An ambulance is seen at the explosion site near the Kabul airport in Afghanistan, Aug 27, 2021. [Photo/Xinhua]

Though President Joe Biden called the United States military withdrawal from Afghanistan an "extraordinary success", most Americans are unconvinced.

Indeed, neither the US war in Afghanistan nor its ending was a success, let alone an extraordinary one. The last-minute loss of 13 US and many more Afghan lives and the lightning collapse of the US-supported Afghan government and the US-trained and equipped government forces in the face of the sweeping comeback of the Taliban capped a messy withdrawal. And the cost of the 20-year war was the loss of over 2,400 US and more than 240,000 Afghan lives, as well as the $2.26 trillion that Biden said the US has spent on Afghanistan.
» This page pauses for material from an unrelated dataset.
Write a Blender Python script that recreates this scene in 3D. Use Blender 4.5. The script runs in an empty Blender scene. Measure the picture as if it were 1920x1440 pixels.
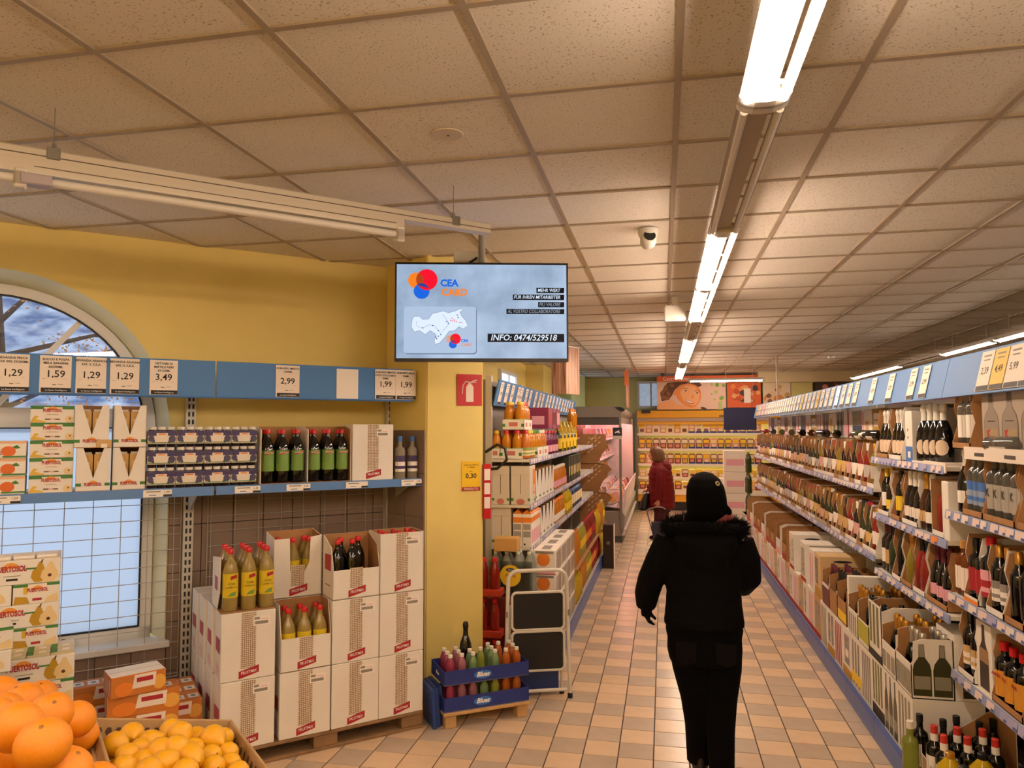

The bloody images marking the finale of the "forever war" will dictate domestic politics for quite some time going forward. Of course, there will be more ferocious foreign policy debates. But amid the finger-pointing and second-guessing, there are lessons to be learned.

The US president shared some of what he had learned — that nation-building should not have been a US mission in Afghanistan and the war should have ended following the accomplishment of the initial anti-terror goals, and that he had wrongly assumed the Afghan security forces would be able to quell the Taliban resurgence.

In fairness to the sitting US president, he made a tactical mistake while attempting to correct a strategic one that had run through three consecutive US presidencies.

"This decision about Afghanistan is not just about Afghanistan. It's about ending an era of major military operations to remake other countries," he said.

Secretary of State Antony Blinken said now is the time for the US to reflect on the war and "learn its lessons and allow those lessons to shape how we think about fundamental questions of national security and foreign policy".

"A new chapter has begun — one in which we will lead with our diplomacy," he told Americans.

Hopefully that new chapter will show that Washington finally appreciates that war is not the answer to every problem, US values and institutional designs don't always work on alien soil, especially when they are imposed by force, and that there are limits to US capabilities and US foreign policies need adjusting to match a changing world.

The conditions in many parts of the world, from Afghanistan to Iraq to Libya to Syria, would have been quite different had the US not been so obsessed with intervening in their affairs.

Washington needs to accept the fact that history shows its use of power and military means to solve problems only causes more problems. As a linchpin of the contemporary international system, it should promote coordination, cooperation and dialogue, rather than careening around the world with what has become characteristic gung-ho impetuousness.